The appellate jurist cautioned that the court was not ruling that compelling a criminal lawyer to testify against a client before a grand jury could never be proper.

“We do not suggest that a subpoena of a lawyer to testify against her client before a grand jury would always be unreasonable or oppressive,” Kleinfeld wrote. “The circumstances, such as the risk of imminent physical harm to others, magnitude of the case, scarcity of evidence — all sorts of things that bear on reasonableness — can legitimately be weighed along with the potential harm from enforcing the subpoena. But in this case, the district court’s exercise of its discretion to quash the subpoena was eminently reasonable.”

Other Evidence

He noted that an affidavit filed by Bergeson in the drug case stated she had consulted with Casey about the proposed trial date and that he agreed to it, though it did not specifically say she had informed him that the court had set trial for that date. Prosecutors also had a memorandum written by a pretrial services worker in Portland saying that he had spoken with Casey’s mother, who said Casey told her about the trial date, though the mother also made subsequent contradictory statements.

“In determining whether a subpoena of the lawyer is ‘unreasonable or oppressive,’ the district court may properly consider, among other factors, whether compliance would likely destroy the attorney-client relationship, and whether the information sought from the lawyer is already available from other sources,” Kleinfeld declared.

He rejected the prosecutors’ argument that Haggerty erroneously required a “compelling purpose” for the subpoena. While a compelling purpose may not be required to support a subpoena, Kleinfeld reasoned, its presence or absence may be considered among other factors in making a ruling under Rule 17(c)(2).

“Because the judge gave several reasons for granting the motion to quash, his decision is best read as a discretionary one that did not posit ‘compelling purpose’ as a sine qua non,” Kleinfeld said.

He noted that the First and Fifth Circuits have previously ruled that there is no “mechanical rule” for deciding when an subpoena is unreasonable or oppressive.

“The government is not automatically entitled to subpoena a lawyer to testify against his client merely because the Constitution does not prohibit it and the material is not privileged,” he explained. “The defendant is not automatically entitled to an order quashing such a subpoena merely because the government cannot show that no other source of testimony exists and that there is a compelling need for it to obtain an indictment.”

He continued:

“In concluding that...Rule 17(c)(2) requires a case-by-case inquiry, we join the First Circuit and the Fifth Circuit.”

Damage to Relationship

The facts that Bergeson was an appointed lawyer, so that Casey did not have a lawyer of his own choosing, and that she could have been replaced by another member of the federal public defender’s staff, did not — as prosecutors contended — undermine her argument that irreparable damage to the attorney-client relationship would result if the subpoena were upheld, Kleinfeld said.

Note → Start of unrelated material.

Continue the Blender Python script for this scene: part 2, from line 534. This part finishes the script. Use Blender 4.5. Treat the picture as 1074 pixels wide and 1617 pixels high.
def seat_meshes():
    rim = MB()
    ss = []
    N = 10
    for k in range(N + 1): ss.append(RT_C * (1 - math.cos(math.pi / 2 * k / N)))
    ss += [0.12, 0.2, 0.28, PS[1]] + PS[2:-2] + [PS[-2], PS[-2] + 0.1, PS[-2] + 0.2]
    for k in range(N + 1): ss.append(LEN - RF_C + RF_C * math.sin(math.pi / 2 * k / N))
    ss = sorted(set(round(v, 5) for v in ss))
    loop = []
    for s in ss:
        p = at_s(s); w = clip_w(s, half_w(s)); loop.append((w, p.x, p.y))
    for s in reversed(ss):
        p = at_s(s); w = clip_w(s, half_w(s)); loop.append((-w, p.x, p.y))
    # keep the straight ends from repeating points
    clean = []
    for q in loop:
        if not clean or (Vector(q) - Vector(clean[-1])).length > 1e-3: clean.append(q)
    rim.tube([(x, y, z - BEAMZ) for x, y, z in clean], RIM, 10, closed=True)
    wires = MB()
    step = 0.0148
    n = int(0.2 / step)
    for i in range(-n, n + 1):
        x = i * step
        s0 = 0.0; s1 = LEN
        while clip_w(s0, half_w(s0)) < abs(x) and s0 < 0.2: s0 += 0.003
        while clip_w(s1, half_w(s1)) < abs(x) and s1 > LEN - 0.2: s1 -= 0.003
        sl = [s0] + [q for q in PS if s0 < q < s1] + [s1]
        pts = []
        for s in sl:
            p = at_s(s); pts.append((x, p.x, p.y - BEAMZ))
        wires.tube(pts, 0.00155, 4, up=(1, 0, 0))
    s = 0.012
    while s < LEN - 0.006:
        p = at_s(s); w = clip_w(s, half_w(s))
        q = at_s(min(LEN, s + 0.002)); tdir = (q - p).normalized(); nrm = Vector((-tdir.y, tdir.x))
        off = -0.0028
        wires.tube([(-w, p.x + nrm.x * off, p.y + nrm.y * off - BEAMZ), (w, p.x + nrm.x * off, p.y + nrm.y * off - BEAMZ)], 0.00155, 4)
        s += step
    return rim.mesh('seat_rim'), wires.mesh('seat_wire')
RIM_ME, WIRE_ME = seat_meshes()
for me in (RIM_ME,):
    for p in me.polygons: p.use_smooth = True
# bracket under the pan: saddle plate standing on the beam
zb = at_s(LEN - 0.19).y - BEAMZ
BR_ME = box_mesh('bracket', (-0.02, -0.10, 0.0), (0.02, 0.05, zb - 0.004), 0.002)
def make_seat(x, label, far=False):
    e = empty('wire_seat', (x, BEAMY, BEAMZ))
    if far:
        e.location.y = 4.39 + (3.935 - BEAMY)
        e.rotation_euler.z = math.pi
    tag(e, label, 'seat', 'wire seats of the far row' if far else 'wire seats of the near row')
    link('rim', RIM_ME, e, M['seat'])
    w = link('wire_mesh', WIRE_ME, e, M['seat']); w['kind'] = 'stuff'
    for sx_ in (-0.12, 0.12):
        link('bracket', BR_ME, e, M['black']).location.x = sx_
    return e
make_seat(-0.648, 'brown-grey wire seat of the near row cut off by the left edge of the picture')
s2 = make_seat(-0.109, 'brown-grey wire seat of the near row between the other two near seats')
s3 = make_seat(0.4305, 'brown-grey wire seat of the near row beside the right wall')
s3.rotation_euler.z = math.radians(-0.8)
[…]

“This argument has no force,” the appellate judge wrote. “Though an indigent is not entitled to counsel of his choice, the government is not entitled to force an indigent’s assigned lawyer out of the case.”

He continued:

“That Ms. Bergeson’s testimony might have been the simplest, clearest way to prove that she had told Casey his trial date does not make it necessary. All a federal grand jury needs to indict is ‘probable cause,’ and it can indict based on hearsay.”

Senior Judges Warren J. Ferguson and Stephen S. Trott concurred.

The case is United States v. Bergeson, 04-35312.